Di dalam tulisan itu, peneliti pun memaparkan juga fakta lain. Dituliskan kalo Raja Pagar Ruyung pernah mengirimkan pasukan yang menyanggupi permintaannya untuk melawan Kerajaan Jambi. Namun, hingga batas waktu yang sudah ditetapkan, pasukan itu tak pernah kembali.
Pasalnya, dalam perjalanan, para prajurit tersesat di hutan. Merasa terlalu malu untuk kembali tanpa hasil, mereka pun memutuskan untuk tinggal dan menyepi di hutan. Lama-kelamaan, mereka pun membentuk kebudayaan sendiri dan disebut sebagai Suku Anak Dalam.
Selalu berpindah
Sebagai masyarakat yang hidup di hutan, bisa dibilang kalo suku anak dalam hidup secara nomaden. Maksudnya, mereka gak pernah menetap di satu tempat dalam jangka waktu yang lama.

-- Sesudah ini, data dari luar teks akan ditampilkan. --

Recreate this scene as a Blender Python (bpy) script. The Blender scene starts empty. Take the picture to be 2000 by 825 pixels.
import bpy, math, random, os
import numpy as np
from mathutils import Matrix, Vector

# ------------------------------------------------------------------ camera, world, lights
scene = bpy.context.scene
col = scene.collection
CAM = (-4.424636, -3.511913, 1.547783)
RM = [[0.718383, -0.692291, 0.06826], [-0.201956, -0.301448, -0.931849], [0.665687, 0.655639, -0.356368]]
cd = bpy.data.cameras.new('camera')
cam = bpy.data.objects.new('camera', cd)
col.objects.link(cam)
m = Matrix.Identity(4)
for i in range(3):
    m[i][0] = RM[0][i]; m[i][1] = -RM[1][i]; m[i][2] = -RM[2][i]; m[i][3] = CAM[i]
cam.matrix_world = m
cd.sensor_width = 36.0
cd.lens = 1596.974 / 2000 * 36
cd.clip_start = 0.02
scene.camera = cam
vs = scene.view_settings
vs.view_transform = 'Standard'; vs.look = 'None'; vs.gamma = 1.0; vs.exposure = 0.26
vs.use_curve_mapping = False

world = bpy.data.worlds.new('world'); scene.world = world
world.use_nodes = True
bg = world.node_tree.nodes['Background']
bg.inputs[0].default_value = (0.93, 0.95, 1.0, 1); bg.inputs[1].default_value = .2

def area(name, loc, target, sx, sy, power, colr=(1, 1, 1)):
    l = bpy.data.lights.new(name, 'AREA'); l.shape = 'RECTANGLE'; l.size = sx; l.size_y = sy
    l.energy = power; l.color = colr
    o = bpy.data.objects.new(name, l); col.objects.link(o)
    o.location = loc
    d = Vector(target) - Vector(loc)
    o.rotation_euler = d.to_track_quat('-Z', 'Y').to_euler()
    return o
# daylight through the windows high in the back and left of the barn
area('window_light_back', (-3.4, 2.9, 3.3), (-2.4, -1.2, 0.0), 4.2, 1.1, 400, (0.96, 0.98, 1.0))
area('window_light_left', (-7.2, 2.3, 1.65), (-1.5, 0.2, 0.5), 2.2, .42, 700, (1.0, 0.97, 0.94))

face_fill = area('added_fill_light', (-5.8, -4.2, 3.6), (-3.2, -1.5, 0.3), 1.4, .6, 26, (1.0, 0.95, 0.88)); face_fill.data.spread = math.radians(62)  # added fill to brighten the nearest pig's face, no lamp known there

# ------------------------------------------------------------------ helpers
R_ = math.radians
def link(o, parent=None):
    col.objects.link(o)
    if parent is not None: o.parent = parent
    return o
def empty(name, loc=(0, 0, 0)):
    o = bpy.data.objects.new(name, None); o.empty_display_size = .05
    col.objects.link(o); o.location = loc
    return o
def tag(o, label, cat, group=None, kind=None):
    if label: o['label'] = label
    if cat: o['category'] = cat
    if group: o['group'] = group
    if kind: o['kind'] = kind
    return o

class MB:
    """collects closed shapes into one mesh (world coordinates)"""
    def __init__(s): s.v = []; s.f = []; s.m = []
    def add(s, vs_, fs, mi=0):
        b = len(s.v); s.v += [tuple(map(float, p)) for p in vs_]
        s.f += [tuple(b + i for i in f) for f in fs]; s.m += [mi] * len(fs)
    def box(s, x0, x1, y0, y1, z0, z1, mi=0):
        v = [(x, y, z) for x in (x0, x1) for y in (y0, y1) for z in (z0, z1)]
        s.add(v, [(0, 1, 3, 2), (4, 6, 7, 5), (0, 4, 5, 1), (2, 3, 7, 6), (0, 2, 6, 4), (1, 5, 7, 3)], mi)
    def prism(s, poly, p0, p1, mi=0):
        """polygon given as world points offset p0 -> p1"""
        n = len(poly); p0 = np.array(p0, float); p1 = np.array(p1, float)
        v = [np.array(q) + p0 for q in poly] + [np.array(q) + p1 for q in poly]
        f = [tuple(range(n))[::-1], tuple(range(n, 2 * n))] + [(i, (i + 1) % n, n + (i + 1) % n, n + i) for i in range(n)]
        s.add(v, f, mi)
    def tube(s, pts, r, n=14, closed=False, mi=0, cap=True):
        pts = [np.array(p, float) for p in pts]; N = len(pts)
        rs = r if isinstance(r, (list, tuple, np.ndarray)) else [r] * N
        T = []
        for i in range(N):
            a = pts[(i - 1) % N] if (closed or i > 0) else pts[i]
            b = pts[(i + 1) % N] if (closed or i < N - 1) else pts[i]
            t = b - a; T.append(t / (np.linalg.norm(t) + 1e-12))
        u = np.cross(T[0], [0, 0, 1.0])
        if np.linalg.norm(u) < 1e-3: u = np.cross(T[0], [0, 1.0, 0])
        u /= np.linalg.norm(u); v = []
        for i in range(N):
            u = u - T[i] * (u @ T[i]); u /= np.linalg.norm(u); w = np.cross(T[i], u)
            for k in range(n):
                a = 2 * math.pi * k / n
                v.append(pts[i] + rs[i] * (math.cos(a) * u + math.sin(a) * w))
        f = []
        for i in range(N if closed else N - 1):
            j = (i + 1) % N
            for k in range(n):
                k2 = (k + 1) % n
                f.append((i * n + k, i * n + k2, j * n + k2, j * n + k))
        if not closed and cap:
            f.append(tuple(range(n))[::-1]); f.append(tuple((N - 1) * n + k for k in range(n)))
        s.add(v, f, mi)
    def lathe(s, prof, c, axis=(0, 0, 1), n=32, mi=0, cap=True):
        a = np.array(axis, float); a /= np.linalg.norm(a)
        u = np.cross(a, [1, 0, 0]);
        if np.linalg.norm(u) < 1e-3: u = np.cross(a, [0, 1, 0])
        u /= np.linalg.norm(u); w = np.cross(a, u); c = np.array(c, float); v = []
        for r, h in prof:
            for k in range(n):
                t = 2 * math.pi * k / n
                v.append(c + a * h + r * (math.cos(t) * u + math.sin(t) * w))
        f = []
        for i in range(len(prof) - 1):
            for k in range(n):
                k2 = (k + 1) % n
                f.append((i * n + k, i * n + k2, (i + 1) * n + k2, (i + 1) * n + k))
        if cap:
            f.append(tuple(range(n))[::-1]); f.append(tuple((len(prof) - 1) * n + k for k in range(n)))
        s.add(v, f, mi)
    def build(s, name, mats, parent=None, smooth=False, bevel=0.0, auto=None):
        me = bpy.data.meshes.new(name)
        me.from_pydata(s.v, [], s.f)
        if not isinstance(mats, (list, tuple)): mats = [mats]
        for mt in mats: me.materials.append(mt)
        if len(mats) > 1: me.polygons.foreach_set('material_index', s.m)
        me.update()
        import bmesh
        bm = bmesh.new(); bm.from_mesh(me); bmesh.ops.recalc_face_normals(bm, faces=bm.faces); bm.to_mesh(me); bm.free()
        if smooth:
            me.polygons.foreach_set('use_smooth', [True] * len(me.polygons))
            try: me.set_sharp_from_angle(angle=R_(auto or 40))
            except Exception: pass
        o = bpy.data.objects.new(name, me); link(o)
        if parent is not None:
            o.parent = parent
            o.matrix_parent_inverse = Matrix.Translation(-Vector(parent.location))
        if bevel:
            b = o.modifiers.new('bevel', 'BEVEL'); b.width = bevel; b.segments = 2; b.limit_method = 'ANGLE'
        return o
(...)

Untuk memenuhi kebutuhan hidup, mereka selalu berpindah tempat. Mencari lokasi yang menyediakan kebutuhan hidup, seperti buah dan bahan makanan. Biasanya, hal ini mereka lakukan saat pergantian musim, mengingat jumlah hewan maupun buah akan berkurang dalam jumlah banyak pada musim ini.
Akibat pembalakan liar
Sebagai suku primitif yang tinggal di pedalaman, hutan memiliki nilai yang sangat penting bagi suku anak dalam. Bagi mereka, belantara adalah rumah yang tepat dan sanggup melindungi diri. Dalam pandangannya, semua hutan dianggap sebagai milik suku dan boleh dimanfaatkan untuk kepentingan adat.
Pemahaman ini bertahan hingga ratusan tahun. Hingga akhirnya, saat suku anak dalam mulai berinteraksi dengan masyarakat yang lebih modern, mereka pun mulai belajar bagaimana caranya berladang.
Diperkuat dengan tindak pembalakan liar yang dilakukan oleh perusahaan besar, hal ini memaksa suku anak dalam untuk beradaptasi dengan kehidupan modern.
Kini, memang belum semua suku anak dalam sudah hidup sesuai peradaban kita. Kita pun juga perlu memberikan apresiasi dan dukungan terhadap pemerintah yang gak melupakan nasib mereka.
Diketahui, setelah komunikasi yang intens dijalin pemerintah dengan suku anak dalam, dua di antaranya sekarang sudah berhasil terdaftar sebagai Tamtama Tentara Republik Indonesia. Prestasi, nih!